Nuh adalah teladan dari masa usia lanjut yang subur, bukan penuh kehancuran, melainkan menumbuhkan sesuatu. Nuh tidak berkotbah, tidak mengeluh, tidak mencela, melainkan merawat masa depan dari generasi yang berada dalam bahaya. Kita, kaum usia lanjut, harus menjaga kaum muda dan anak-anak yang berada dalam bahaya, dengan membangun bahtera yang dapat menampung manusia dan juga binatang. Dalam hal merawat kehidupan, dengan berbagai bentuknya, Nuh melaksanakan perintah Allah dengan mengulangi karya penciptaan, yang sebenarnya merupakan perintah Allah sendiri: sebuah berkat, sebuah ciptaan baru (bdk. Kej. 8:15-9:17). Panggilan Nuh selalu aktual. Dia tetap menjadi pendoa kita. Dan kita; kaum berusia tertentu, baik laki-laki maupun perempuan, untuk tidak mengatakan tua, karena beberapa orang bisa tersinggung; janganlah kita lupa bahwa kita memiliki kebijaksanaan untuk mengatakan para orang lain, “Lihat, jalan kehancuran ini tidak membawamu ke mana-mana”. Kita harus menjadi seperti anggur tua, yang setelah disimpan, dapat memberi pesan yang baik.

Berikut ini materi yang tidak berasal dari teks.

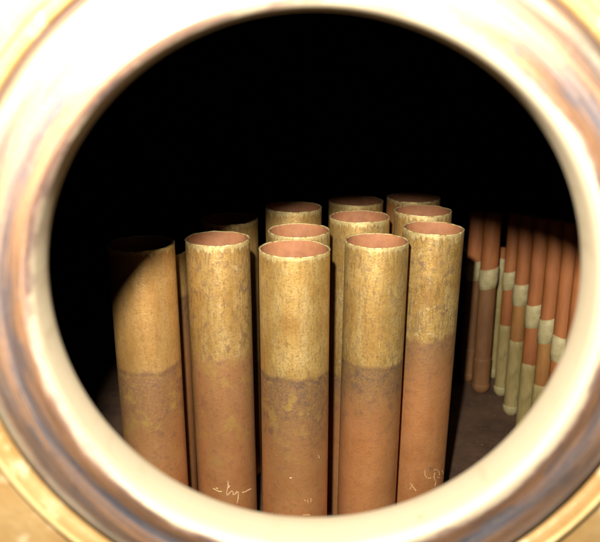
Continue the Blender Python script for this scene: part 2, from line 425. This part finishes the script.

Saya mengundang, hari ini, kepada semua orang yang telah mencapai usia tertentu, untuk tidak mengatakan tua, “Waspadalah. Kalian memiliki tanggung jawab untuk melawan kehancuran umat manusia yang hidup menganut paham relativisme, yang menganggap semua sah-sah saja. Mari kita maju bersama. Dunia membutuhkan kita. Dunia membutuhkan kaum muda yang kuat yang mampu berjalan maju, dan juga kaum usia lanjut yang bijaksana. Marilah kita mohon kepada Tuhan anugerah kebijaksanaan itu.